ISACA Certification FAQ
How hard is the CISM exam?
CISM is one of the harder management-level certifications. The exam has 150 questions in 4 hours. Questions are scenario-based and require thinking as a security manager — not a technical practitioner. The global pass rate is approximately 50–55%. Five years of work experience in information security management is required (with domain-specific waivers available for up to 2 years).
CISM vs CISSP — which should I get?
CISM (ISACA) is narrowly focused on security management, governance, and risk — preferred for CISOs and security programme managers. CISSP (ISC2) is broader, spanning both technical and managerial domains. Many senior professionals hold both. If your role is purely management/governance, start with CISM. If you want a credential spanning technical and management roles, CISSP is more versatile.
What is the CISA passing score?
CISA requires a scaled score of 450 or higher on a 200–800 scale. The exam covers five domains: IS Auditing Process (21%), Governance and Management of IT (17%), IS Acquisition, Development and Implementation (12%), IS Operations and Business Resilience (23%), and Protection of Information Assets (27%).
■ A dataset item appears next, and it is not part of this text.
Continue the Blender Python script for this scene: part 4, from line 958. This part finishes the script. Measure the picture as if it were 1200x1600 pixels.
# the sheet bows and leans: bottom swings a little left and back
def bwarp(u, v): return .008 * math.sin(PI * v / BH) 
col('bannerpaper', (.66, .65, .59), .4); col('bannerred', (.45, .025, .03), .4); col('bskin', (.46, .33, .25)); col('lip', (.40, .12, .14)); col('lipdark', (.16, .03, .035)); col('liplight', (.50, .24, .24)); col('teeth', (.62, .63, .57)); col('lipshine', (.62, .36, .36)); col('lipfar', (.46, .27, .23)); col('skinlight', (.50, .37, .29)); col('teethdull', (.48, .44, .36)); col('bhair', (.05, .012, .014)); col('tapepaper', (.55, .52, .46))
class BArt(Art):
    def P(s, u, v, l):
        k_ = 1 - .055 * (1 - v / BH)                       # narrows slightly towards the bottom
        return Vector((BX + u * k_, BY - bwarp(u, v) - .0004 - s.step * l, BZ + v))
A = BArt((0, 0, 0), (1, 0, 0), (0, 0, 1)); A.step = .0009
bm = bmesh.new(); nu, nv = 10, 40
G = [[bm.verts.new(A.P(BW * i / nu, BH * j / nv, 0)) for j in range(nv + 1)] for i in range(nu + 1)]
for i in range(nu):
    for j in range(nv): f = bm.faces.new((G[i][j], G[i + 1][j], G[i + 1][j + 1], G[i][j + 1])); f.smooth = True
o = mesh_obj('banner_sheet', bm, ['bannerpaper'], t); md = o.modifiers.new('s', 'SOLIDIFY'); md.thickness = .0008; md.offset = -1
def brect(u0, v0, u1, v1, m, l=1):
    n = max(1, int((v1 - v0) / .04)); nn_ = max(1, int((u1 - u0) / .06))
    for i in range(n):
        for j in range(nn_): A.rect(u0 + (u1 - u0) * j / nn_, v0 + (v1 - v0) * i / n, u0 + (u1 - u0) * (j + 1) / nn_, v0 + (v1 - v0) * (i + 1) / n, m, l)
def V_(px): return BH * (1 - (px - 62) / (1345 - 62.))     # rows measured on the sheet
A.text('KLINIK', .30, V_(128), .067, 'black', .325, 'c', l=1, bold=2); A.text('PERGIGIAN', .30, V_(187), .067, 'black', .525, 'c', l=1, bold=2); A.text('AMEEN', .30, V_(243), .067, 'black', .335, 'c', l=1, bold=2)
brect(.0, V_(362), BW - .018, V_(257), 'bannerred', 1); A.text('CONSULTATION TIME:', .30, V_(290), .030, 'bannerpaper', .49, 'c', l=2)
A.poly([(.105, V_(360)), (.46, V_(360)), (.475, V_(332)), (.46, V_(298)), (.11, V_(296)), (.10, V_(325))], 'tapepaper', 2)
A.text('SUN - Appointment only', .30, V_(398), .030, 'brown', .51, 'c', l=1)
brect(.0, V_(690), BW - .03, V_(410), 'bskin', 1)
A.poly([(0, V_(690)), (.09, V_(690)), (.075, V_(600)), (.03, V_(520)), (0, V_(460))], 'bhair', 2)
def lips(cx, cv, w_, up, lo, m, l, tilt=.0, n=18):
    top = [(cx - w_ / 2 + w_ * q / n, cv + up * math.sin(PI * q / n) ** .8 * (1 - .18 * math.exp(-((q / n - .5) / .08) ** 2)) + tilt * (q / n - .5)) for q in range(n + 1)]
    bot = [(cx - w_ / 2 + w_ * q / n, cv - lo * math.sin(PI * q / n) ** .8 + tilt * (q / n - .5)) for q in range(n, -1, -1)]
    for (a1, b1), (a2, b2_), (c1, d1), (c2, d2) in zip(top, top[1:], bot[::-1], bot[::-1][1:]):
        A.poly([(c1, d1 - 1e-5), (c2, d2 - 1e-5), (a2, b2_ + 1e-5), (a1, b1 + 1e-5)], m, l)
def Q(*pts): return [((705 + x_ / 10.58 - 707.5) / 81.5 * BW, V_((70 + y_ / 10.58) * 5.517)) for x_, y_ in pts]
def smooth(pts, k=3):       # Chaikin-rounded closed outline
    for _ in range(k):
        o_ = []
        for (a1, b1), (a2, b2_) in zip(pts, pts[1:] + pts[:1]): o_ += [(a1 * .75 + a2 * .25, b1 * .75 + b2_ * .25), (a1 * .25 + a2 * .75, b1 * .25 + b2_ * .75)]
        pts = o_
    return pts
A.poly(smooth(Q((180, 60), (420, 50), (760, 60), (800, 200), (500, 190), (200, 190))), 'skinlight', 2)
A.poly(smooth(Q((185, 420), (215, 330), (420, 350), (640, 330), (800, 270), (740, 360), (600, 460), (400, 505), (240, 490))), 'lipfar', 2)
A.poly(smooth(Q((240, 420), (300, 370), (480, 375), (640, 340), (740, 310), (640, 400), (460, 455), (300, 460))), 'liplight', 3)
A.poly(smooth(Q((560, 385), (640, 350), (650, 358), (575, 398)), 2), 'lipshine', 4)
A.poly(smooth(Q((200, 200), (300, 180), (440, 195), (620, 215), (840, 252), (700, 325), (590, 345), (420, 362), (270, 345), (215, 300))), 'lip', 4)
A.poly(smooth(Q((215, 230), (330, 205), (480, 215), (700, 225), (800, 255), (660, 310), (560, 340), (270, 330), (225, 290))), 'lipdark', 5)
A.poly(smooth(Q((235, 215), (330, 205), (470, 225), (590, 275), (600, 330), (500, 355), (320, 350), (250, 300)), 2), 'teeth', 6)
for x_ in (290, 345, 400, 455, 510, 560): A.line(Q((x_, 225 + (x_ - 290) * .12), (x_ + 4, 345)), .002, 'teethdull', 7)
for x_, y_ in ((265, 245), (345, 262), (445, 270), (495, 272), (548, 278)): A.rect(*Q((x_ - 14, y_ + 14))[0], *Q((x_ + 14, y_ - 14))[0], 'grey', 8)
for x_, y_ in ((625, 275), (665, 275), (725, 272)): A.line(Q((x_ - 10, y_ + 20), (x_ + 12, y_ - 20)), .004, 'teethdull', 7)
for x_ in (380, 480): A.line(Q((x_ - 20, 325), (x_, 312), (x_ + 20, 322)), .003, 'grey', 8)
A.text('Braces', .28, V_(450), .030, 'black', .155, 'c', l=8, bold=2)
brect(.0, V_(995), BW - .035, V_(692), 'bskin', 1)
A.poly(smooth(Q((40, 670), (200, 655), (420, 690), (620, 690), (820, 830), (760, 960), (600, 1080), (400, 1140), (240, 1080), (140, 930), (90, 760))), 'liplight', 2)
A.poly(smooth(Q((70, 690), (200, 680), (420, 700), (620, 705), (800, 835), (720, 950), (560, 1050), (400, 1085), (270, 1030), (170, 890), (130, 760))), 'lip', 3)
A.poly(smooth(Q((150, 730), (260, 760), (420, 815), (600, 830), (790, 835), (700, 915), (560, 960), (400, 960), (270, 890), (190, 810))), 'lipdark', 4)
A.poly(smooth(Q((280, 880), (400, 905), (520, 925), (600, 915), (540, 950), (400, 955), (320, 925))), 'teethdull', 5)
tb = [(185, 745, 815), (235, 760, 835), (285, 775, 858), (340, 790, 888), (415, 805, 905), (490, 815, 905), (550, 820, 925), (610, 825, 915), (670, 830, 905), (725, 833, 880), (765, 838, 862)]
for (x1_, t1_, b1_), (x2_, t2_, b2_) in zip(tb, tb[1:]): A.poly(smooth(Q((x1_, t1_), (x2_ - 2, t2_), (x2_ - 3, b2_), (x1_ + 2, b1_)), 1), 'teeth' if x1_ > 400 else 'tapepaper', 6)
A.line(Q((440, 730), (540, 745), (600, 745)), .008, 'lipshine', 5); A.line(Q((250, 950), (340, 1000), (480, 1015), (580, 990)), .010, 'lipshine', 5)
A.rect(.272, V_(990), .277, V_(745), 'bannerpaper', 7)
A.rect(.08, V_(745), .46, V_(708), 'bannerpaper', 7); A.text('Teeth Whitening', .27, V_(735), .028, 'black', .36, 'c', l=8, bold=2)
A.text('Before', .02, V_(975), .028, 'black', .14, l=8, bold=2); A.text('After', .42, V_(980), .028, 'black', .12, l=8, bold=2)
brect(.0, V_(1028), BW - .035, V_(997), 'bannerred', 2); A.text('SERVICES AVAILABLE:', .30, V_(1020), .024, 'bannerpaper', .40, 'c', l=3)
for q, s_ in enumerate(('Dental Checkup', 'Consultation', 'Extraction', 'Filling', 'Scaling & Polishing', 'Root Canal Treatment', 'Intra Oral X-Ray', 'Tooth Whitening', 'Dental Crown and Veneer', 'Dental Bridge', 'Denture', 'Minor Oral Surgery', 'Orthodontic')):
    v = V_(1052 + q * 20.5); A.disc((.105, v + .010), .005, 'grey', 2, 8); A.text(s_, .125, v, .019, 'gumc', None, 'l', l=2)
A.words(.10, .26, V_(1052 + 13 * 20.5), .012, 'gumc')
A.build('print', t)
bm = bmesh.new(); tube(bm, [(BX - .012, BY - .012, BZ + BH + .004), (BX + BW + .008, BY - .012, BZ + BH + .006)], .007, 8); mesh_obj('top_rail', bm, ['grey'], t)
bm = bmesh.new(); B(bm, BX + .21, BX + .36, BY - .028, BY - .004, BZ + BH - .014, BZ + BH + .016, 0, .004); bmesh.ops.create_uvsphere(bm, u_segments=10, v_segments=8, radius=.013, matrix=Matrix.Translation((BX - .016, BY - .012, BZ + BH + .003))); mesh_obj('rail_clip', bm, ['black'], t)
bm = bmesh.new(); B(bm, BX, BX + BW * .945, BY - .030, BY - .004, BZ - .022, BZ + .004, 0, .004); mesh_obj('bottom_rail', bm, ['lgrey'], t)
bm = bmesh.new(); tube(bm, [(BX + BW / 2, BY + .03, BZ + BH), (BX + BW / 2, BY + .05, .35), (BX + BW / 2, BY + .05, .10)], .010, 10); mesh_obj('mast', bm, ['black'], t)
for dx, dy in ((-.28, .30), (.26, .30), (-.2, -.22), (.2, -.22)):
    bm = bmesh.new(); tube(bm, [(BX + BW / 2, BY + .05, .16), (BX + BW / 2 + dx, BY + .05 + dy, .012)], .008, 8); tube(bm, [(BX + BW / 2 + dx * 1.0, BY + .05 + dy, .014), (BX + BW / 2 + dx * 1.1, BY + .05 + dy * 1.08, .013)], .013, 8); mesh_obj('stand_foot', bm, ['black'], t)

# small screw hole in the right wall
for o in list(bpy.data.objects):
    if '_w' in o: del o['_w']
CISA requires 5 years of IS audit, control, or security experience.
Who should pursue CRISC?
CRISC (Certified in Risk and Information Systems Control) is designed for IT and security professionals who identify, assess, and manage enterprise IT risk. It is particularly valued in GRC, internal audit, and enterprise risk management roles. CRISC requires 3 years of cumulative work experience in IT risk management and IS control across at least two CRISC domains.